EXERCISE GOAL
Return all the data, word for word.

------ DATASET EXCERPTS ------

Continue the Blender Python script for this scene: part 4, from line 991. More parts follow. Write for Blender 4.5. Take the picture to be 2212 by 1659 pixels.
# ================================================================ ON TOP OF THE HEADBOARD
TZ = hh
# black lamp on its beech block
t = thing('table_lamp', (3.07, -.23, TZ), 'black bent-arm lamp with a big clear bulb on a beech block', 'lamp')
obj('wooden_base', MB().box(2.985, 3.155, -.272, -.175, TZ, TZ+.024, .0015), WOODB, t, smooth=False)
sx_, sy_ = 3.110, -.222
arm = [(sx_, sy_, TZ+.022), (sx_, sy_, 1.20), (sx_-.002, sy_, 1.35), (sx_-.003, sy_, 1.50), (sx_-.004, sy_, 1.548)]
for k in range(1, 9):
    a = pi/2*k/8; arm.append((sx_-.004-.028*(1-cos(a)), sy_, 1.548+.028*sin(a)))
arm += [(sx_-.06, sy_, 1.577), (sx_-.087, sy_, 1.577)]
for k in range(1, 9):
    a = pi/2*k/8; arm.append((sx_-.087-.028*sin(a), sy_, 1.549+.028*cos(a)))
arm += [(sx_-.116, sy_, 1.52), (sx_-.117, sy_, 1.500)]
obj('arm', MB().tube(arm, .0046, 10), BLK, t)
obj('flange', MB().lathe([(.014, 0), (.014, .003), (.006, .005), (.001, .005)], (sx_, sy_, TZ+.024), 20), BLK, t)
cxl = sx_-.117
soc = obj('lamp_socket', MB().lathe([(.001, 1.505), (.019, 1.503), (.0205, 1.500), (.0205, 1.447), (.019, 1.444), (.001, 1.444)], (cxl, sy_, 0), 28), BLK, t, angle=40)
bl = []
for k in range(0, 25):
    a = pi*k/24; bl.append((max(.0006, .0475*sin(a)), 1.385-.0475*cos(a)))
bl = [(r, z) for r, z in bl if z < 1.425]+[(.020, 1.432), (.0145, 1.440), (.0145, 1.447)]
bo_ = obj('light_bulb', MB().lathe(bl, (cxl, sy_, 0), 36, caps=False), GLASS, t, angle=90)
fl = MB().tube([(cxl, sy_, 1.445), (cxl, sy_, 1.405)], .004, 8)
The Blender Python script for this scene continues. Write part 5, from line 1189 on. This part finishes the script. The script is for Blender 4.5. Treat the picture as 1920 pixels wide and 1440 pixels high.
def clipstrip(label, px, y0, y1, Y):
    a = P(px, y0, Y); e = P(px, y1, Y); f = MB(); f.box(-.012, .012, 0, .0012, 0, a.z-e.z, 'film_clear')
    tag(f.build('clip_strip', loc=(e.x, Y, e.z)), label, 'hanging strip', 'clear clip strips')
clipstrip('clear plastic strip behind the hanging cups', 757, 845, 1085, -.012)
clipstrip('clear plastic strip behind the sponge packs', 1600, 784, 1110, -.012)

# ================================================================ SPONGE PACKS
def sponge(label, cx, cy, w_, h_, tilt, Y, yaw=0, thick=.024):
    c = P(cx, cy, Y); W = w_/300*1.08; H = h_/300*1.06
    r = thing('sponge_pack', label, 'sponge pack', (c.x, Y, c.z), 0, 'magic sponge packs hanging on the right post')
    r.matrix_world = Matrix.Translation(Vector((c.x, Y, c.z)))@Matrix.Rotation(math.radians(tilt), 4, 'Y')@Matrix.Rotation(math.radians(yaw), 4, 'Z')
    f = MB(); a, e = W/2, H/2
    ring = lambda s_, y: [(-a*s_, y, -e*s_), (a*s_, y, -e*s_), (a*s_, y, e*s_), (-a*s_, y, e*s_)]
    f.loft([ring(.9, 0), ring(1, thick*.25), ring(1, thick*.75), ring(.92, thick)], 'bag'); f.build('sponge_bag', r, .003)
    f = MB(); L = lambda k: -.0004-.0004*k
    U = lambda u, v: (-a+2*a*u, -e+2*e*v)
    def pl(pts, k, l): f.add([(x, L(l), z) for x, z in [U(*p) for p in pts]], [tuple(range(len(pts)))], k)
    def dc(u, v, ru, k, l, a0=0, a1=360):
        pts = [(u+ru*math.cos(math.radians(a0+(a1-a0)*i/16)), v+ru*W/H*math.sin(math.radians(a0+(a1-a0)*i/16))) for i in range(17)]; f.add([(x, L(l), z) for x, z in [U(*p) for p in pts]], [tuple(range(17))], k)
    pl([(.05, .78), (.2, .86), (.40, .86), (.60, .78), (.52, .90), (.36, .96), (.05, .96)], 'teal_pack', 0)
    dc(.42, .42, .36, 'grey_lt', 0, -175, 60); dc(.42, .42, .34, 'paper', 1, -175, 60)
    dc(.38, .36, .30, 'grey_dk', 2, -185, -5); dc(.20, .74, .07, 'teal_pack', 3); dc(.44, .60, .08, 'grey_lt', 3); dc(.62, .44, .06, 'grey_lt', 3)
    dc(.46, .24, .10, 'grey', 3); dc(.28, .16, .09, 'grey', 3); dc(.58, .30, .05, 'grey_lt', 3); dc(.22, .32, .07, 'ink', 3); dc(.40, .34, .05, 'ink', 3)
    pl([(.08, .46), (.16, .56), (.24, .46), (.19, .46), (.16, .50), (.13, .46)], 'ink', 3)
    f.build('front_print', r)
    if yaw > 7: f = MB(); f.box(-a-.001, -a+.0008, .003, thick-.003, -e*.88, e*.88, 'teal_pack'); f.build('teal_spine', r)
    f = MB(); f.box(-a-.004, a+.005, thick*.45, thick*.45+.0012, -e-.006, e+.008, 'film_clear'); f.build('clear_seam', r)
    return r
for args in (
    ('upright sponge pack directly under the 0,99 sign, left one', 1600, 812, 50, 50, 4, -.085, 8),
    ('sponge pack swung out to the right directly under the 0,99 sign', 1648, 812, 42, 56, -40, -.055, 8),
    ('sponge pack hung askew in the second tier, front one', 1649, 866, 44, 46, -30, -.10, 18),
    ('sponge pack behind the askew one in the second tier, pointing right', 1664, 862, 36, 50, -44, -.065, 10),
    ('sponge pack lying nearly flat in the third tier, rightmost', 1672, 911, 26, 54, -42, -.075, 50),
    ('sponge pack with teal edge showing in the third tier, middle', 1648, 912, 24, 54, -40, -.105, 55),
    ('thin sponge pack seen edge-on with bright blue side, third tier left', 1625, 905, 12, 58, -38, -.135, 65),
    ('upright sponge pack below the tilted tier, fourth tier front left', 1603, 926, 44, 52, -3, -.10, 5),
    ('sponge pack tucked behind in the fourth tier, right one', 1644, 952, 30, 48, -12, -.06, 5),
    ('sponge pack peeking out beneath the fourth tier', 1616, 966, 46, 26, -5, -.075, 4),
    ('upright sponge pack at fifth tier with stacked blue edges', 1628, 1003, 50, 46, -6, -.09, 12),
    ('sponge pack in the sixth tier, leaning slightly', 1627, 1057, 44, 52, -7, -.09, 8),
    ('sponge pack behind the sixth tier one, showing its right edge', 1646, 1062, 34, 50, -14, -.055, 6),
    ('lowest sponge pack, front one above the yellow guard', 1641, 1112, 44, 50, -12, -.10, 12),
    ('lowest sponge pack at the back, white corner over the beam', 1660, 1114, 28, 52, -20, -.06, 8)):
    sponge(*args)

------

THE ANSWER
Continue the Blender Python script for this scene: part 4, from line 991. More parts follow. Write for Blender 4.5. Take the picture to be 2212 by 1659 pixels.
# ================================================================ ON TOP OF THE HEADBOARD
TZ = hh
# black lamp on its beech block
t = thing('table_lamp', (3.07, -.23, TZ), 'black bent-arm lamp with a big clear bulb on a beech block', 'lamp')
obj('wooden_base', MB().box(2.985, 3.155, -.272, -.175, TZ, TZ+.024, .0015), WOODB, t, smooth=False)
sx_, sy_ = 3.110, -.222
arm = [(sx_, sy_, TZ+.022), (sx_, sy_, 1.20), (sx_-.002, sy_, 1.35), (sx_-.003, sy_, 1.50), (sx_-.004, sy_, 1.548)]
for k in range(1, 9):
    a = pi/2*k/8; arm.append((sx_-.004-.028*(1-cos(a)), sy_, 1.548+.028*sin(a)))
arm += [(sx_-.06, sy_, 1.577), (sx_-.087, sy_, 1.577)]
for k in range(1, 9):
    a = pi/2*k/8; arm.append((sx_-.087-.028*sin(a), sy_, 1.549+.028*cos(a)))
arm += [(sx_-.116, sy_, 1.52), (sx_-.117, sy_, 1.500)]
obj('arm', MB().tube(arm, .0046, 10), BLK, t)
obj('flange', MB().lathe([(.014, 0), (.014, .003), (.006, .005), (.001, .005)], (sx_, sy_, TZ+.024), 20), BLK, t)
cxl = sx_-.117
soc = obj('lamp_socket', MB().lathe([(.001, 1.505), (.019, 1.503), (.0205, 1.500), (.0205, 1.447), (.019, 1.444), (.001, 1.444)], (cxl, sy_, 0), 28), BLK, t, angle=40)
bl = []
for k in range(0, 25):
    a = pi*k/24; bl.append((max(.0006, .0475*sin(a)), 1.385-.0475*cos(a)))
bl = [(r, z) for r, z in bl if z < 1.425]+[(.020, 1.432), (.0145, 1.440), (.0145, 1.447)]
bo_ = obj('light_bulb', MB().lathe(bl, (cxl, sy_, 0), 36, caps=False), GLASS, t, angle=90)
fl = MB().tube([(cxl, sy_, 1.445), (cxl, sy_, 1.405)], .004, 8)
The Blender Python script for this scene continues. Write part 5, from line 1189 on. This part finishes the script. The script is for Blender 4.5. Treat the picture as 1920 pixels wide and 1440 pixels high.
def clipstrip(label, px, y0, y1, Y):
    a = P(px, y0, Y); e = P(px, y1, Y); f = MB(); f.box(-.012, .012, 0, .0012, 0, a.z-e.z, 'film_clear')
    tag(f.build('clip_strip', loc=(e.x, Y, e.z)), label, 'hanging strip', 'clear clip strips')
clipstrip('clear plastic strip behind the hanging cups', 757, 845, 1085, -.012)
clipstrip('clear plastic strip behind the sponge packs', 1600, 784, 1110, -.012)

# ================================================================ SPONGE PACKS
def sponge(label, cx, cy, w_, h_, tilt, Y, yaw=0, thick=.024):
    c = P(cx, cy, Y); W = w_/300*1.08; H = h_/300*1.06
    r = thing('sponge_pack', label, 'sponge pack', (c.x, Y, c.z), 0, 'magic sponge packs hanging on the right post')
    r.matrix_world = Matrix.Translation(Vector((c.x, Y, c.z)))@Matrix.Rotation(math.radians(tilt), 4, 'Y')@Matrix.Rotation(math.radians(yaw), 4, 'Z')
    f = MB(); a, e = W/2, H/2
    ring = lambda s_, y: [(-a*s_, y, -e*s_), (a*s_, y, -e*s_), (a*s_, y, e*s_), (-a*s_, y, e*s_)]
    f.loft([ring(.9, 0), ring(1, thick*.25), ring(1, thick*.75), ring(.92, thick)], 'bag'); f.build('sponge_bag', r, .003)
    f = MB(); L = lambda k: -.0004-.0004*k
    U = lambda u, v: (-a+2*a*u, -e+2*e*v)
    def pl(pts, k, l): f.add([(x, L(l), z) for x, z in [U(*p) for p in pts]], [tuple(range(len(pts)))], k)
    def dc(u, v, ru, k, l, a0=0, a1=360):
        pts = [(u+ru*math.cos(math.radians(a0+(a1-a0)*i/16)), v+ru*W/H*math.sin(math.radians(a0+(a1-a0)*i/16))) for i in range(17)]; f.add([(x, L(l), z) for x, z in [U(*p) for p in pts]], [tuple(range(17))], k)
    pl([(.05, .78), (.2, .86), (.40, .86), (.60, .78), (.52, .90), (.36, .96), (.05, .96)], 'teal_pack', 0)
    dc(.42, .42, .36, 'grey_lt', 0, -175, 60); dc(.42, .42, .34, 'paper', 1, -175, 60)
    dc(.38, .36, .30, 'grey_dk', 2, -185, -5); dc(.20, .74, .07, 'teal_pack', 3); dc(.44, .60, .08, 'grey_lt', 3); dc(.62, .44, .06, 'grey_lt', 3)
    dc(.46, .24, .10, 'grey', 3); dc(.28, .16, .09, 'grey', 3); dc(.58, .30, .05, 'grey_lt', 3); dc(.22, .32, .07, 'ink', 3); dc(.40, .34, .05, 'ink', 3)
    pl([(.08, .46), (.16, .56), (.24, .46), (.19, .46), (.16, .50), (.13, .46)], 'ink', 3)
    f.build('front_print', r)
    if yaw > 7: f = MB(); f.box(-a-.001, -a+.0008, .003, thick-.003, -e*.88, e*.88, 'teal_pack'); f.build('teal_spine', r)
    f = MB(); f.box(-a-.004, a+.005, thick*.45, thick*.45+.0012, -e-.006, e+.008, 'film_clear'); f.build('clear_seam', r)
    return r
for args in (
    ('upright sponge pack directly under the 0,99 sign, left one', 1600, 812, 50, 50, 4, -.085, 8),
    ('sponge pack swung out to the right directly under the 0,99 sign', 1648, 812, 42, 56, -40, -.055, 8),
    ('sponge pack hung askew in the second tier, front one', 1649, 866, 44, 46, -30, -.10, 18),
    ('sponge pack behind the askew one in the second tier, pointing right', 1664, 862, 36, 50, -44, -.065, 10),
    ('sponge pack lying nearly flat in the third tier, rightmost', 1672, 911, 26, 54, -42, -.075, 50),
    ('sponge pack with teal edge showing in the third tier, middle', 1648, 912, 24, 54, -40, -.105, 55),
    ('thin sponge pack seen edge-on with bright blue side, third tier left', 1625, 905, 12, 58, -38, -.135, 65),
    ('upright sponge pack below the tilted tier, fourth tier front left', 1603, 926, 44, 52, -3, -.10, 5),
    ('sponge pack tucked behind in the fourth tier, right one', 1644, 952, 30, 48, -12, -.06, 5),
    ('sponge pack peeking out beneath the fourth tier', 1616, 966, 46, 26, -5, -.075, 4),
    ('upright sponge pack at fifth tier with stacked blue edges', 1628, 1003, 50, 46, -6, -.09, 12),
    ('sponge pack in the sixth tier, leaning slightly', 1627, 1057, 44, 52, -7, -.09, 8),
    ('sponge pack behind the sixth tier one, showing its right edge', 1646, 1062, 34, 50, -14, -.055, 6),
    ('lowest sponge pack, front one above the yellow guard', 1641, 1112, 44, 50, -12, -.10, 12),
    ('lowest sponge pack at the back, white corner over the beam', 1660, 1114, 28, 52, -20, -.06, 8)):
    sponge(*args)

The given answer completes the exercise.